The findings of this study highlight the feasibility of integrating Earth observation and process-based modeling to estimate management-sensitive SOC change at the regional scale. While the modeled sequestration values (0.23–0.32 t C ha⁻¹ yr⁻¹) are preliminary due to lack of calibration and practice simplifications, they reflect spatial patterns consistent with both global datasets and reported field ranges in Europe. This strengthens confidence in the underlying approach, especially for regions where field-based SOC monitoring is unavailable.

5. Conclusions and Recommendations

This study demonstrates a practical workflow for integrating RS-derived land management indicators into the RothC model and adapting it for spatial application at the regional scale. By harmonizing data from Sentinel satellites, and MODIS, ESDAC, and CRU sources, the approach is transparent, replicable, and readily extendable to other regions using publicly available datasets. This positions the model as a valuable foundation for building a national soil carbon monitoring system in Lithuania.

Gridded SOC-change maps can support national GHG-mitigation strategies by identifying priority areas with high sequestration potential, enabling more targeted and efficient allocation of resources. They also inform land managers about where to promote specific carbon farming practices, thereby enhancing agri-environment measures and accelerating the transition to climate-smart agriculture. At a broader scale, the workflow lays the technical groundwork for integrating SOC monitoring into emerging carbon-credit verification systems and aligns with the EU’s carbon farming initiatives by offering a transparent, scalable method based on open data.

While the present analysis focused on croplands, grasslands and forests also sequester carbon and contribute to the regional carbon balance.
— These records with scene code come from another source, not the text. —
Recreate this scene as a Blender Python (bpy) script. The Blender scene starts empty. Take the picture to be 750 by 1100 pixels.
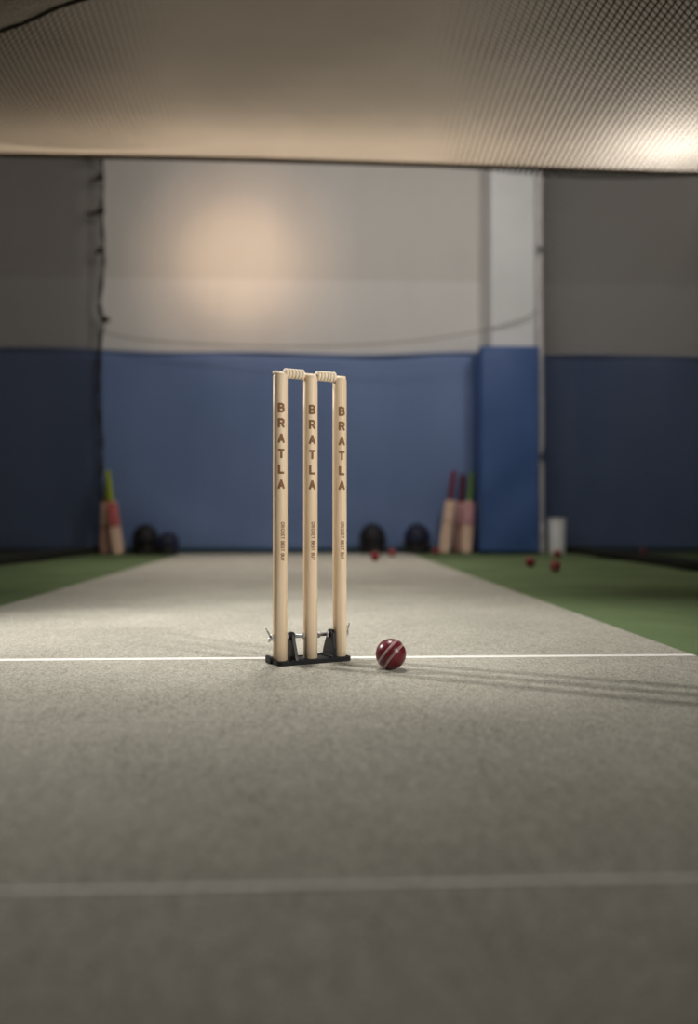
import bpy, bmesh, math, random
from mathutils import Vector, Matrix
random.seed(7)
S = bpy.context.scene
COL = S.collection
PI = math.pi
sin, cos = math.sin, math.cos

# ------------------------------------------------------------------ materials
def mat(name, rgb=(.5, .5, .5), rough=.6, metal=0., spec=.5):
    m = bpy.data.materials.new(name); m.use_nodes = True
    b = m.node_tree.nodes['Principled BSDF']
    b.inputs['Base Color'].default_value = (*rgb, 1)
    b.inputs['Roughness'].default_value = rough
    b.inputs['Metallic'].default_value = metal
    b.inputs['Specular IOR Level'].default_value = spec
    return m

class NT:
    """small node-graph helper"""
    def __init__(s, m): s.m = m; s.t = m.node_tree; s.n = s.t.nodes; s.l = s.t.links
    def new(s, t, **k):
        x = s.n.new(t)
        for a, v in k.items(): setattr(x, a, v)
        return x
    def put(s, sock, v):
        if isinstance(v, bpy.types.NodeSocket): s.l.new(v, sock)
        elif v is not None: sock.default_value = v
    def math(s, op, a, b=None, c=None):
        x = s.new('ShaderNodeMath', operation=op)
        for i, v in enumerate((a, b, c)): s.put(x.inputs[i], v)
        return x.outputs[0]
    def coord(s, kind='Object', scale=(1, 1, 1), rot=(0, 0, 0)):
        c = s.new('ShaderNodeTexCoord'); mp = s.new('ShaderNodeMapping')
        mp.inputs['Scale'].default_value = scale; mp.inputs['Rotation'].default_value = rot
        s.l.new(c.outputs[kind], mp.inputs[0]); return mp.outputs[0]
    def noise(s, vec, scale, detail=3., rough=.55):
        x = s.new('ShaderNodeTexNoise'); s.put(x.inputs['Vector'], vec)
        x.inputs['Scale'].default_value = scale; x.inputs['Detail'].default_value = detail
        x.inputs['Roughness'].default_value = rough
        return x.outputs[0]
    def ramp(s, fac, stops):
        x = s.new('ShaderNodeValToRGB'); s.put(x.inputs[0], fac)
        e = x.color_ramp.elements
        while len(e) < len(stops): e.new(.5)
        for i, (p, c) in enumerate(stops):
            e[i].position = p; e[i].color = (*c, 1)
        return x.outputs[0]
    def bump(s, h, strength, dist):
        x = s.new('ShaderNodeBump'); s.put(x.inputs['Height'], h)
        x.inputs['Strength'].default_value = strength; x.inputs['Distance'].default_value = dist
        return x.outputs[0]
    @property
    def bsdf(s): return s.n['Principled BSDF']
    @property
    def out(s): return s.n['Material Output']

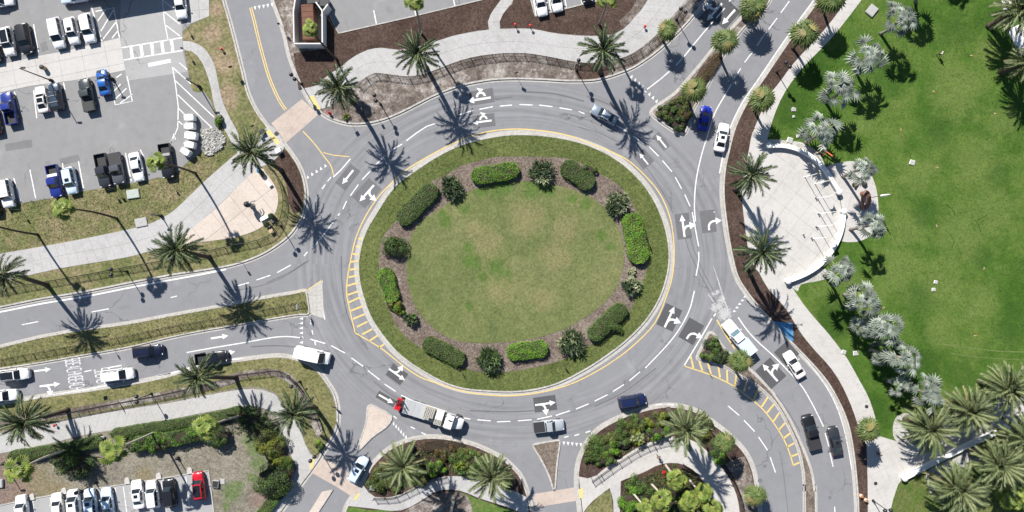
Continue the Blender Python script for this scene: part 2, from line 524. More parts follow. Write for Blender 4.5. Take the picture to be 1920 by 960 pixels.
M['red_paint'] = plain_mat('red paint', (0.50, 0.012, 0.018), 0.35, coat=0.5)
M['orange'] = plain_mat('orange plastic', (0.62, 0.16, 0.05), 0.6)
M['yellow'] = plain_mat('yellow plastic', (0.70, 0.50, 0.04), 0.6)
M['wood'] = plain_mat('tan wood', (0.42, 0.32, 0.20), 0.8, var=0.25)
M['bronze'] = plain_mat('bronze brown', (0.20, 0.10, 0.075), 0.5, 0.2, var=0.3)
M['rust'] = plain_mat('rusty brown steel', (0.135, 0.058, 0.035), 0.75, 0.1, var=0.35, scale=1.5)
M['blue_tarp'] = plain_mat('blue tarp', (0.07, 0.20, 0.36), 0.5, var=0.2, scale=1.2)
M['globe'] = plain_mat('smoked lamp globe', (0.02, 0.02, 0.022), 0.25)
M['trunk'] = plain_mat('palm trunk', (0.075, 0.055, 0.042), 1.0, var=0.35, scale=2.5)
M['trunk_grey'] = plain_mat('grey palm trunk', (0.21, 0.185, 0.16), 0.9, var=0.3, scale=2.5)
M['trunk_pale'] = plain_mat('pale palm trunk', (0.42, 0.37, 0.31), 0.9, var=0.25, scale=2.5)
M['feather'] = leaf_mat('feather palm frond', (0.030, 0.055, 0.026), (0.080, 0.110, 0.048))
M['feather_rib'] = plain_mat('frond rib', (0.24, 0.25, 0.11), 0.6)
M['date'] = leaf_mat('date palm frond', (0.095, 0.132, 0.056), (0.185, 0.212, 0.096))
M['date_dry'] = leaf_mat('dry date palm frond', (0.16, 0.145, 0.065), (0.21, 0.19, 0.09))
M['fan'] = leaf_mat('fan palm leaf', (0.062, 0.102, 0.024), (0.150, 0.185, 0.052))
M['fan_dry'] = leaf_mat('dry fan palm leaf', (0.19, 0.17, 0.06), (0.24, 0.21, 0.08))
M['fan_bright'] = leaf_mat('bright fan palm leaf', (0.085, 0.140, 0.022), (0.24, 0.27, 0.055))
M['silver'] = leaf_mat('silver fan palm leaf', (0.145, 0.175, 0.145), (0.285, 0.312, 0.262), trans=0.05, objvar=0.38)
M['hedge'] = leaf_mat('clipped hedge leaf', (0.055, 0.105, 0.022), (0.095, 0.150, 0.034))
M['hedge_bright'] = leaf_mat('bright hedge leaf', (0.085, 0.215, 0.015), (0.165, 0.300, 0.028))
M['hedge_olive'] = leaf_mat('olive hedge leaf', (0.072, 0.100, 0.024), (0.125, 0.142, 0.036))
M['hedge_red'] = leaf_mat('reddish hedge leaf', (0.095, 0.072, 0.024), (0.14, 0.085, 0.034))
M['dark_leaf'] = leaf_mat('dark shrub leaf', (0.024, 0.044, 0.016), (0.052, 0.078, 0.030))
M['pale_leaf'] = leaf_mat('pale variegated leaf', (0.20, 0.23, 0.11), (0.32, 0.34, 0.20))
M['lime_leaf'] = leaf_mat('lime leaf', (0.12, 0.16, 0.015), (0.22, 0.22, 0.03))
M['twig'] = plain_mat('twig brown', (0.035, 0.026, 0.018), 0.95)
M['flower'] = plain_mat('orange flower', (0.5, 0.16, 0.03), 0.7)
M['grass_blade'] = leaf_mat('grass blade', (0.08, 0.10, 0.02), (0.17, 0.16, 0.05))
M['glass'] = plain_mat('dark car glass', (0.012, 0.015, 0.019), 0.06, spec=0.7, var=0.05)
M['glass_blue'] = plain_mat('pale blue car glass', (0.10, 0.15, 0.18), 0.12, spec=0.6, var=0.05)
M['tyre'] = plain_mat('tyre rubber', (0.016, 0.016, 0.017), 0.85)
M['rim'] = plain_mat('wheel rim', (0.35, 0.35, 0.36), 0.35, 0.8)
M['lamp_lens'] = plain_mat('headlight lens', (0.55, 0.57, 0.6), 0.15)
M['tail_lens'] = plain_mat('tail light lens', (0.30, 0.01, 0.01), 0.2)
M['skin'] = plain_mat('skin', (0.42, 0.25, 0.17), 0.6)
M['hair'] = plain_mat('dark hair', (0.03, 0.02, 0.015), 0.7)
PAINT = {}
for k, c, mt in (('slate', (0.20, 0.24, 0.29), 0.25), ('white', (0.72, 0.72, 0.72), 0.0), ('ivory', (0.72, 0.70, 0.66), 0.0), ('ice', (0.52, 0.62, 0.72), 0.0), ('silver', (0.46, 0.49, 0.52), 0.35),
                 ('black', (0.012, 0.012, 0.014), 0.0), ('charcoal', (0.035, 0.038, 0.045), 0.2), ('grey', (0.10, 0.105, 0.12), 0.3),
                 ('navy', (0.010, 0.018, 0.065), 0.1), ('darkblue', (0.008, 0.011, 0.03), 0.1), ('blue', (0.015, 0.10, 0.36), 0.1), ('royal', (0.010, 0.025, 0.34), 0.1),
                 ('steelblue', (0.03, 0.05, 0.08), 0.2), ('deepblue', (0.015, 0.03, 0.20), 0.1), ('green', (0.045, 0.055, 0.055), 0.2), ('red', (0.46, 0.008, 0.02), 0.0)):
    PAINT[k] = plain_mat('car paint ' + k, c, 0.3, mt, var=0.03, scale=1.0, spec=0.5, coat=0.6)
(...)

Future assessments should therefore incorporate these land-use categories to clarify their relative roles in SOC dynamics and climate-change mitigation.

To reduce uncertainty and move from indicative mapping to verifiable SOC accounting, we recommend the following:

• Establishing long-term SOC monitoring plots for calibration and validation;
• Improving climate and soil-input resolution (e.g., ERA5-Land) and extending simulations to multi-year periods;
• Encoding management intensity on a continuous rather than binary scale;
• Integrating farmer-reported data and participatory mapping for ground-truthing;
• Applying machine-learning classifiers to refine remote sensing detection of tillage and residue cover.

Implementing these steps will tighten uncertainty bounds, support field-level decision-making, and enable credible inclusion of soil carbon gains in carbon-credit and agri-environment schemes.